(GIVEN INSTRUCTION) Extract and list every line that contains the word "sculpt".

(GIVEN INFORMATION)
____________________
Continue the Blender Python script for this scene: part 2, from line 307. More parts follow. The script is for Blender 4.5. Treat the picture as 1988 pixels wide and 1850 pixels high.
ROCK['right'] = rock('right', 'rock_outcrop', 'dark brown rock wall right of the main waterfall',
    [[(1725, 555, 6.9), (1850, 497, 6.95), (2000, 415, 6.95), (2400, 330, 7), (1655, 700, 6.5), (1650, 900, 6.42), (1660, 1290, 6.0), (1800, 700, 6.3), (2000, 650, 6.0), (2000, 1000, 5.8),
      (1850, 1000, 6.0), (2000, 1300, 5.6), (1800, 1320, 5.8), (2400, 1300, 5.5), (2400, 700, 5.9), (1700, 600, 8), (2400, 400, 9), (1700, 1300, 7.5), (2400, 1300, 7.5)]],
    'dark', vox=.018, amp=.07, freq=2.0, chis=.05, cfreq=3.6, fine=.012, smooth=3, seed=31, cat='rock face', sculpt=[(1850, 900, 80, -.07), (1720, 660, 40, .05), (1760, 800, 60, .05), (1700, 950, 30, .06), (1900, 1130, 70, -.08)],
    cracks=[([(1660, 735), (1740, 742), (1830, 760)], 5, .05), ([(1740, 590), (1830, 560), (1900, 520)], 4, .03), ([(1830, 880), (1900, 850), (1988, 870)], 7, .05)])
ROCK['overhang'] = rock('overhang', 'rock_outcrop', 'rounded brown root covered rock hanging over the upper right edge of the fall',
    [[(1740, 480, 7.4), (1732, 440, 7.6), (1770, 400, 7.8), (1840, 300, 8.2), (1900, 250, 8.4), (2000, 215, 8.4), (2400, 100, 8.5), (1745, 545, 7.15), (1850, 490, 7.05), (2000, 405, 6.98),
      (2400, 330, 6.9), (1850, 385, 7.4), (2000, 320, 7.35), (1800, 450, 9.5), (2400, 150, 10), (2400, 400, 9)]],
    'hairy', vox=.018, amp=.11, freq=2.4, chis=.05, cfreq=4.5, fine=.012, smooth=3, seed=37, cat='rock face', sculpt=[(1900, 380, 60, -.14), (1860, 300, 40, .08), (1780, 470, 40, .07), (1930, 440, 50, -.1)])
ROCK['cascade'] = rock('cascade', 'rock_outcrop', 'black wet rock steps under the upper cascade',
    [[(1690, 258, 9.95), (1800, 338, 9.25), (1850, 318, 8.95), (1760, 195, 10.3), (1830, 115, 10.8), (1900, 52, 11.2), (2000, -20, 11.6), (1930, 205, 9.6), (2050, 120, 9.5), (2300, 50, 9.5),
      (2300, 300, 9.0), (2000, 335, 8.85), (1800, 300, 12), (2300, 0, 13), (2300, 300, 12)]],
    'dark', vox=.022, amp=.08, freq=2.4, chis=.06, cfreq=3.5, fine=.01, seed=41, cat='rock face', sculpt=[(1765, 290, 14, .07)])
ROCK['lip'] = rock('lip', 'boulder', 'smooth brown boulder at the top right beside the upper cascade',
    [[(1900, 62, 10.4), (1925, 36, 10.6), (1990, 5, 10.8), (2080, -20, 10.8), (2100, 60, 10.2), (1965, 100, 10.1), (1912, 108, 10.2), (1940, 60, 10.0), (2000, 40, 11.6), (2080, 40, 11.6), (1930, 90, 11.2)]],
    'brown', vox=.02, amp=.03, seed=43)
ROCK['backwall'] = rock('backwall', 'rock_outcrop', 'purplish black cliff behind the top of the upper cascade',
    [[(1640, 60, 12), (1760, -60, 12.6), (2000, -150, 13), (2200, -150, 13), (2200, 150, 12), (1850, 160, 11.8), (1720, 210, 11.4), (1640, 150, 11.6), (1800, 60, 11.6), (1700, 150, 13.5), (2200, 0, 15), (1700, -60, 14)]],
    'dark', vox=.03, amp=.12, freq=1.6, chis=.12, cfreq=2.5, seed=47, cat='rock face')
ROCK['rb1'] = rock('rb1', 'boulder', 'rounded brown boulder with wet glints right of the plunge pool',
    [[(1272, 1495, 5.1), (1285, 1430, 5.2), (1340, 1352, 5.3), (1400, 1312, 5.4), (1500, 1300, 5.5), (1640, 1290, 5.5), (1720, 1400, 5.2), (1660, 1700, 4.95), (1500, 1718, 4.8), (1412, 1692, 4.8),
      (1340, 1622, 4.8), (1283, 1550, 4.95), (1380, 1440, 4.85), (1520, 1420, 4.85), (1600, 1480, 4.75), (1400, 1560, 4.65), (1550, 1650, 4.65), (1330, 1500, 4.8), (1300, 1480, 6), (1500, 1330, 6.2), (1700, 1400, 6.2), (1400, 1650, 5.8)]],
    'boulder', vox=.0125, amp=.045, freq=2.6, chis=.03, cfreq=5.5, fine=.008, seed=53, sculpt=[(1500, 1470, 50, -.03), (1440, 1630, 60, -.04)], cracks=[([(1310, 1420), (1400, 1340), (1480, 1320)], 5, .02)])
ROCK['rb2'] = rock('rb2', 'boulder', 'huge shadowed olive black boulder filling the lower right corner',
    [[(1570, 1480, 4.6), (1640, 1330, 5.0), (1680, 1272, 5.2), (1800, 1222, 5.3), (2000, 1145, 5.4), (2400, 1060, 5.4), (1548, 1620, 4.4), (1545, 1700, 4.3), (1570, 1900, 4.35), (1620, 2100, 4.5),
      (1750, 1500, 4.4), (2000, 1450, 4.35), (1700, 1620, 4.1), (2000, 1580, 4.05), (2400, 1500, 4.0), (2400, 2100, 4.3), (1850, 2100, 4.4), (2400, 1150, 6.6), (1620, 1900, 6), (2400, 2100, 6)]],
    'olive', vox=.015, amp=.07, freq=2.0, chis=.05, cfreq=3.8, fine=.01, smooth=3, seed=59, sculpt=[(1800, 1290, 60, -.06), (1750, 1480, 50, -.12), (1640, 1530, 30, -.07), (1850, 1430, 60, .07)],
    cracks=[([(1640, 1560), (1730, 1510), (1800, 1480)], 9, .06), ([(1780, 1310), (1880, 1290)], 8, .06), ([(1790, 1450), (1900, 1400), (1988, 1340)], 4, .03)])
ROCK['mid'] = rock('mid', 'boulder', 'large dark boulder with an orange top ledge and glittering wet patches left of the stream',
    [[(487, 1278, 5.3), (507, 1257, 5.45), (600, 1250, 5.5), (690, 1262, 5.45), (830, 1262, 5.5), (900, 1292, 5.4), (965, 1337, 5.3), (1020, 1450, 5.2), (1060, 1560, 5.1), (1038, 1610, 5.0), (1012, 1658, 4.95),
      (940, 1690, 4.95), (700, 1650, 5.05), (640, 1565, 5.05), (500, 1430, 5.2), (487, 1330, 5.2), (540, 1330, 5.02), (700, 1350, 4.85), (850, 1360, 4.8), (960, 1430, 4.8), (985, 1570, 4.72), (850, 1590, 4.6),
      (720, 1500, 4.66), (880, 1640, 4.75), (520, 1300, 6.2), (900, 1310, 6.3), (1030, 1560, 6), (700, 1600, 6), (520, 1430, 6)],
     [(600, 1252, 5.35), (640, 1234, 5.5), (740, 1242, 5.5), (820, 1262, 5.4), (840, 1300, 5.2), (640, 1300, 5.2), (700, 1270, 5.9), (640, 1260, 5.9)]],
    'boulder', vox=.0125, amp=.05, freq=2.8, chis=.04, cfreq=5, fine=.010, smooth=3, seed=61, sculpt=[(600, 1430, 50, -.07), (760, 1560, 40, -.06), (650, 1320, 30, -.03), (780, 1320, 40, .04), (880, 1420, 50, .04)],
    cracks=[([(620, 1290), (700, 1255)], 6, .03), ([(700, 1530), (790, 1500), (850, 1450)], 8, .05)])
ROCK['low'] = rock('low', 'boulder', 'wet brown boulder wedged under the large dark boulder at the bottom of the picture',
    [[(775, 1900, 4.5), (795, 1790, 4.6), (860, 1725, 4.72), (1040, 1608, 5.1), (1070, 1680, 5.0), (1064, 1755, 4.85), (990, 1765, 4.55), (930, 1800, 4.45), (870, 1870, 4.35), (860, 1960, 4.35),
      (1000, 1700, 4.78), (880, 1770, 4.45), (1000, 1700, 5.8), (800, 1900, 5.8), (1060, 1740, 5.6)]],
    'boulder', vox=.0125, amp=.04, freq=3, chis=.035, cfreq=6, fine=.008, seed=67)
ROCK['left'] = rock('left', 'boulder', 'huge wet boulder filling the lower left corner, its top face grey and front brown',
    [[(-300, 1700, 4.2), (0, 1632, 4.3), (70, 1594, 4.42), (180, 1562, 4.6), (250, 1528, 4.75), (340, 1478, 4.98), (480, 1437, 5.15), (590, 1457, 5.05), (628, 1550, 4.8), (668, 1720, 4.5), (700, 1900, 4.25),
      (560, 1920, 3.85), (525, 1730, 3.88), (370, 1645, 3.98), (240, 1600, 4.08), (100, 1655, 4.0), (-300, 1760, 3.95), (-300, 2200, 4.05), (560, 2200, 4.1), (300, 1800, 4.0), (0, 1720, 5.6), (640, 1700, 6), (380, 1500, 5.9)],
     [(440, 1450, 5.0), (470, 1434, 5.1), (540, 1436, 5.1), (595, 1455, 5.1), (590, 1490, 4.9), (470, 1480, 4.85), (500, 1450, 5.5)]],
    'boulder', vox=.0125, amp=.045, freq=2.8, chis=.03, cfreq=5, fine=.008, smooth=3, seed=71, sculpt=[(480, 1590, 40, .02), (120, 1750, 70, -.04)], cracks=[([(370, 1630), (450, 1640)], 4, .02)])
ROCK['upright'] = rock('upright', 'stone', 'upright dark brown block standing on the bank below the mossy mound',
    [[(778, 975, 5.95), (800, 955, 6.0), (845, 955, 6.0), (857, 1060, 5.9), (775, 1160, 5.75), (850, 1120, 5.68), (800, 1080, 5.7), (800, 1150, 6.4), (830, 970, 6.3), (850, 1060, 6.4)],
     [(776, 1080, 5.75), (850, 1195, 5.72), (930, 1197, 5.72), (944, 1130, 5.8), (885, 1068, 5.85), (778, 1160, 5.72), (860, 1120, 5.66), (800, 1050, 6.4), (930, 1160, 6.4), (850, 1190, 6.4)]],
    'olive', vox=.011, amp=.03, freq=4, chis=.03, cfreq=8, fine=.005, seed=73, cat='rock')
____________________
(EXERCISE SOLUTION)
    'dark', vox=.018, amp=.07, freq=2.0, chis=.05, cfreq=3.6, fine=.012, smooth=3, seed=31, cat='rock face', sculpt=[(1850, 900, 80, -.07), (1720, 660, 40, .05), (1760, 800, 60, .05), (1700, 950, 30, .06), (1900, 1130, 70, -.08)],
    'hairy', vox=.018, amp=.11, freq=2.4, chis=.05, cfreq=4.5, fine=.012, smooth=3, seed=37, cat='rock face', sculpt=[(1900, 380, 60, -.14), (1860, 300, 40, .08), (1780, 470, 40, .07), (1930, 440, 50, -.1)])
    'dark', vox=.022, amp=.08, freq=2.4, chis=.06, cfreq=3.5, fine=.01, seed=41, cat='rock face', sculpt=[(1765, 290, 14, .07)])
    'boulder', vox=.0125, amp=.045, freq=2.6, chis=.03, cfreq=5.5, fine=.008, seed=53, sculpt=[(1500, 1470, 50, -.03), (1440, 1630, 60, -.04)], cracks=[([(1310, 1420), (1400, 1340), (1480, 1320)], 5, .02)])
    'olive', vox=.015, amp=.07, freq=2.0, chis=.05, cfreq=3.8, fine=.01, smooth=3, seed=59, sculpt=[(1800, 1290, 60, -.06), (1750, 1480, 50, -.12), (1640, 1530, 30, -.07), (1850, 1430, 60, .07)],
    'boulder', vox=.0125, amp=.05, freq=2.8, chis=.04, cfreq=5, fine=.010, smooth=3, seed=61, sculpt=[(600, 1430, 50, -.07), (760, 1560, 40, -.06), (650, 1320, 30, -.03), (780, 1320, 40, .04), (880, 1420, 50, .04)],
    'boulder', vox=.0125, amp=.045, freq=2.8, chis=.03, cfreq=5, fine=.008, smooth=3, seed=71, sculpt=[(480, 1590, 40, .02), (120, 1750, 70, -.04)], cracks=[([(370, 1630), (450, 1640)], 4, .02)])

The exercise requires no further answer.